Over the years you’ve read my doubts in these pages ……about the stories I tell and the way I tell them. You’ve seen me grumble that no one seems to care that those stories are out there waiting to be read, even though my modest Gil Stewart Website is welcoming, and my Amazon Author's Page offers 20 books just waiting to be discovered. So it should not be surprising that this newly discovered group of creative souls, who are willing to openly discuss their insecurities about something as personal as their own writing experiences, had me feeling quite at home. My first visit to the Insecure Writers Support Group (IWSG) website convinced me I belonged there.
True, lots of those folks are kids……20s, 30s, and such……and most are women, which seems to be the norm for wannabe writers. If I was younger that might be intimidating. But I’ve outgrown that. To be sure, their stories are not at all like the Geriatric Adolescence tales I tell. But its been fun to read about the many paths they have followed on their creative journeys.
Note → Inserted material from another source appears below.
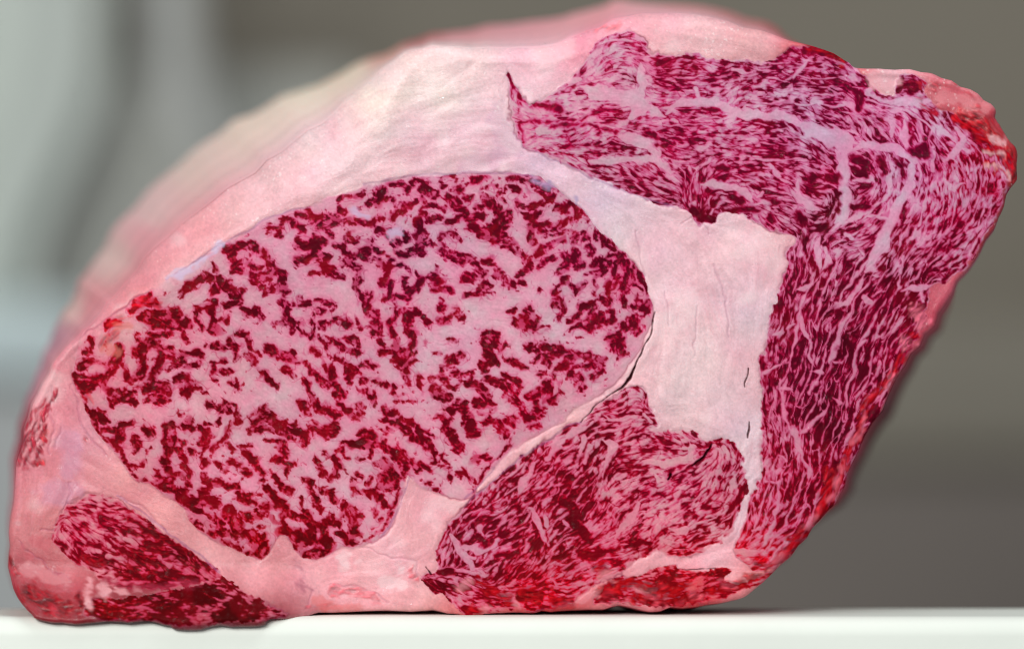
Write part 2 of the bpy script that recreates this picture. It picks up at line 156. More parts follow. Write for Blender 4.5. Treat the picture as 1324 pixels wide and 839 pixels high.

Yet no matter what their age or what they write, as I trolled through the nearly 180 member blogs, each of them linked in their own way to the same creative impulse that keeps pulling me along, it felt like I was eavesdropping on a family affair……the sort of clan I would like to be part of.
Truth to tell, at any age (even in their November years) unpublished or self-published writers are apt to find themselves in an insular space…..perhaps lacking the skills, resources, and/or the contacts to have their work refined and noticed. In a world where thousands of self-published stories are released every week it is easy to feel like we are creating something good, but no one knows about it. Seems to me that is a likely recipe for writer insecurity.


IWSG’s stated purpose is very straight forward……to help us share our writing experiences and encourage those who have set out on that path......while at the same time accepting their input about our writing efforts. The goal is to provide a forum where writers feel comfortable asking questions, offering advice, and discussing the doubts and concerns they have about their craft…….i.e. a safe haven for insecure writers, no matter what they write.
     With that in mind IWSG offers the promise of support that many of us are seeking. As part of that effort the first Wednesday of each month (that’s today) is designated as Insecure Writers Support Group Day, when we are asked to post about our own writing experiences……the doubts, the highs, and the lows……while encouraging others who share those challenges.
At the same time we will be visiting blogs of others in the group, connecting with them and sharing our input. Some of them will be visiting this blog, offering their comments. As always I’m hoping you regulars will be willing to join in the conversation.


Is it real, IWSG and the connections it promises? I suppose time will tell. Odds are it won’t create miracles, but I applaud their efforts to help us wannabe storytellers reach out and connect with each other. In the meantime, I hope you will check in on future first-Wednesday posts and help me track where all those insecurities take us.